30.11.05

Limbo


Es una lástima que ya no exista el limbo, ese lejano país. Se conoce que una comisión de graves teólogos ha dictaminado que se trata de una especulación tridentina sin fundamento. Me hubiera gustado estar en la rueda de prensa donde lo anunciaron: “Buenos días. El limbo no existe. Adiós.” En las tertulias teológicas que yo frecuento se comenta mucho estos días, no obstante, que lo del limbo es una buena señal, porque siempre lo ponen los más retrógrados y lo quitan los más progresistas.

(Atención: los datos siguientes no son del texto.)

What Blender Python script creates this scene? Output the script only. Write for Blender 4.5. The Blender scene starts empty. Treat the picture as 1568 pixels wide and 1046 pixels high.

Yo prefiero que lo dejen, precisamente por la misma razón por la que lo quieren quitar: porque lo consideran un pintoresco invento pagano de peligrosas raíces epicúreas. En el limbo uno no siente ni padece, está lejos de Dios pero no le duelen las articulaciones. No hay nada por lo que atormentarse, ni recuerdo que te perturbe ni deseo que te martirice. No es, desde luego, esa luminosidad abstracta del paraíso, que, por lo menos en la Divina Comedia, resulta bastante más sosa que la gusanera del infierno. Pero tampoco es el purgatorio porque allí nadie purga nada, nadie salda deudas ni le escuecen los fracasos. La gente está tan a gusto sin que le duela nada que practica unos modales exquisitos, su refinada educación levanta muros de amabilidad infranqueables, nadie sabe nada de nadie y no se conciben los abusos de confianza ni los arrebatos de sangre. En el limbo la gente no bosteza porque, por no dolerle, ni siquiera le duele el tiempo.
El limbo viene a ser que te dejen en paz, “la vida que no sabe engañar”, dice Virgilio en sus Geórgicas. De pequeño, cuando algún maestro te reprendía porque estabas en el limbo, daba la sensación de que le molestase que te lo estuvieras pasando bien dentro de ti mismo, de que exigiera estar vivo del todo para gozarlo todo y sufrirlo todo. El limbo, definitivamente, no era el sitio donde iban los niños sin bautizar, sino adonde no nos dejaban ir a los niños ya bautizados. Yo siempre me lo imaginaba en el campo, pero no por Virgilio, no todavía, sino porque aquí al limbo de los vivos lo llamaban estar en la higuera, con desprecio, como si fuese algo malo.